Psalms 51:1,2 - Sermon Bible Commentary

Bible Comments

Psalms 51:1-2

I. Looking at this triad of petitions, they teach us, first, how David thought of his sin. (1) Observe the reiteration of the same earnest cry in all these clauses. It is not a mere piece of Hebrew parallelism. It is much more the earnestness of a soul that cannot be content with once asking for the blessings and then passing on, but dwells upon them with repeated supplication, not because it thinks that it shall be heard for its much speaking, but because it longs for them so eagerly. (2) Notice, again, that he speaks of his evil as transgressions and as sin, using the plural and then the singular. He regards it first as being broken up into a multitude of isolated acts, and then as being all gathered into one knot, as it were, so that it is one thing. But he does not stop there. His sins are not merely a number of deeds, but they have, deep down below, a common root from which they all come, a centre in which they all inhere. And so he says, not only "Blot out my transgressions," but "Wash me from mine iniquity." (3) In all the petitions we see that the idea of his own single responsibility for the whole thing is uppermost in David's mind. It is " mytransgression," it is "mineiniquity," and it is "mysin." (4) The three words which the Psalmist employs for sin give prominence to different aspects of it. Transgression is not the same as iniquity, and iniquity is not the same as sin. The word rendered "transgression" literally means rebellion, a breaking away from, and setting one's self against, lawful authority. That translated "iniquity" literally means that which is twisted, bent. The word in the original for "sin" literally means missing a mark, an aim.

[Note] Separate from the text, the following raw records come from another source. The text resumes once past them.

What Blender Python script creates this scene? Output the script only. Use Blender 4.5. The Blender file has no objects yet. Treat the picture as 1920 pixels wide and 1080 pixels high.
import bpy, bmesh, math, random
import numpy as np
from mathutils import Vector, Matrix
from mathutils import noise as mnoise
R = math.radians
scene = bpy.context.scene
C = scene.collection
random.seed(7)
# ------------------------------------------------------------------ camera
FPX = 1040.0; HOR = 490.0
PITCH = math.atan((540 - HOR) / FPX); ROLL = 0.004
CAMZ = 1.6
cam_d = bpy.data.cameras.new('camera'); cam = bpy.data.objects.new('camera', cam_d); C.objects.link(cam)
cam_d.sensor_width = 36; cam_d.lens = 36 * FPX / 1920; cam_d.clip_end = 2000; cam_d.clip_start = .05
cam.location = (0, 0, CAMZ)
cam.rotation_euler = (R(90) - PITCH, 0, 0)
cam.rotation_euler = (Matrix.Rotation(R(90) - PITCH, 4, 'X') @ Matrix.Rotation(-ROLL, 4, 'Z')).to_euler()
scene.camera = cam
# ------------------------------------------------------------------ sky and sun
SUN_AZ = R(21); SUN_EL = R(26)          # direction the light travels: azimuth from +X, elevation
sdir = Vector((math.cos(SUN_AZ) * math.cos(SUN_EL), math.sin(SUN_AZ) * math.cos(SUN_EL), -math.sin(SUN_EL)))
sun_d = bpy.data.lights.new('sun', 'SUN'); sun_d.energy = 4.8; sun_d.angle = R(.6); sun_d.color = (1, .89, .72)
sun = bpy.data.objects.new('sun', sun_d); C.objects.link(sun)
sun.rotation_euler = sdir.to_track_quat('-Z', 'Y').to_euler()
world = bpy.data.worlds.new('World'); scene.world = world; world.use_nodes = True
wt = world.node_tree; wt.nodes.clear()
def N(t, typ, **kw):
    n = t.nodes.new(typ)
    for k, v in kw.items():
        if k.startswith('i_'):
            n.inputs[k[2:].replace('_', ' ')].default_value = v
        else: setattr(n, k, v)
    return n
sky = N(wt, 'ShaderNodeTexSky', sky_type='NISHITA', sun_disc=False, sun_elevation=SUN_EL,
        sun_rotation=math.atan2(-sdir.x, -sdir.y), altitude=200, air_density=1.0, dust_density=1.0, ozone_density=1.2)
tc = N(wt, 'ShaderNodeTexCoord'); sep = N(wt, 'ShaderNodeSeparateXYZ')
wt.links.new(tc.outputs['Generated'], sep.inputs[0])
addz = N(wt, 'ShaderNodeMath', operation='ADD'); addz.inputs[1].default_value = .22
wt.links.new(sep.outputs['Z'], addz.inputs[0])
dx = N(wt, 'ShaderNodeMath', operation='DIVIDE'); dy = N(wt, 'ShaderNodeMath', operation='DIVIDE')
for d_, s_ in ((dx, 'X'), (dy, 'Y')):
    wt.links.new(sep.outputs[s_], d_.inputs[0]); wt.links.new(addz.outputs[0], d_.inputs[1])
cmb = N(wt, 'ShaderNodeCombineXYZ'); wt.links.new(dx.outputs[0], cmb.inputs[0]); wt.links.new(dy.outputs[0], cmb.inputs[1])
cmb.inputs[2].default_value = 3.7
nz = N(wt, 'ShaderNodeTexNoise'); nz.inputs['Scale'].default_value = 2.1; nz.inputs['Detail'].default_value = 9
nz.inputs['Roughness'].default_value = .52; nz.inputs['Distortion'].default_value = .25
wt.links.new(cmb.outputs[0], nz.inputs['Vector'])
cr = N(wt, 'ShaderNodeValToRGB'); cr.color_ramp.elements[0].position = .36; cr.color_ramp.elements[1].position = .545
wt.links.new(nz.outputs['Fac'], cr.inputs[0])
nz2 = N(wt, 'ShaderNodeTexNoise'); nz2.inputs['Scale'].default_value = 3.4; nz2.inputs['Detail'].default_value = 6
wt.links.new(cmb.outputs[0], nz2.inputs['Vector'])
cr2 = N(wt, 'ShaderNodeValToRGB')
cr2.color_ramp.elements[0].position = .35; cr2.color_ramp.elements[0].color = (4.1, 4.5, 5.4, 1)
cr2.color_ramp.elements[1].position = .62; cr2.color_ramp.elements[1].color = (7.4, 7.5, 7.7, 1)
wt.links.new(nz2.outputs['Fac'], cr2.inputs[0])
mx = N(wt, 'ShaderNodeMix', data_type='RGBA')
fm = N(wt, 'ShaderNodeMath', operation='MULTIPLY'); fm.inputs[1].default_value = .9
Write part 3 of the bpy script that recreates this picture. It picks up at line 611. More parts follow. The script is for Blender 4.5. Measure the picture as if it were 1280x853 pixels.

II. Those petitions show us how David thinks of forgiveness. (1) The first petition conceives of the Divine dealing with sin as being the erasure of a writing, perhaps of an indictment. Our past is a blurred manuscript, full of false things and bad things. We have to spread the writing before God and ask Him to remove the stained characters from the surface that was once fair and unsoiled. (2) The second prayer, "Wash me throughly from mine iniquity," does not need any explanation, except that the word expresses the antique way of cleansing garments by treading and beating. David then here uses the familiar symbol of a robe to express the "habit" of the soul, or, as we say, the character. That robe is all splashed and stained. He cries to God to make it a robe of righteousness and a garment of purity. (3) "Cleanse me from my sin." That is the technical word for the priestly act of declaring ceremonial cleanness, the cessation of ceremonial pollution, and for the other priestly act of making, as well as declaring, clean from the stains of leprosy. With reference to both of these uses the Psalmist employs it here.

III. These petitions likewise show us whence the Psalmist draws his confidence for such a prayer. His whole hope rests upon God's own character as revealed in the endless continuance of His acts of love. And for us who have the perfect love of God perfectly expressed in His Son, that same plea is incalculably strengthened, for we can say, "According to Thy tender mercies in Thy dear Son, blot out my transgressions."

A. Maclaren, Sermons Preached in Manchester,2nd series, p. 95.

References: Psalms 51:1-6. R. S. Candlish, The Gospel of Forgiveness,p. 376. Psalms 51:1-13. Preacher's Monthly,vol. ii., p. 25.

Psalms 51:1-2

1 Have mercy upon me, O God, according to thy lovingkindness: according unto the multitude of thy tender mercies blot out my transgressions.

2 Wash me throughly from mine iniquity, and cleanse me from my sin.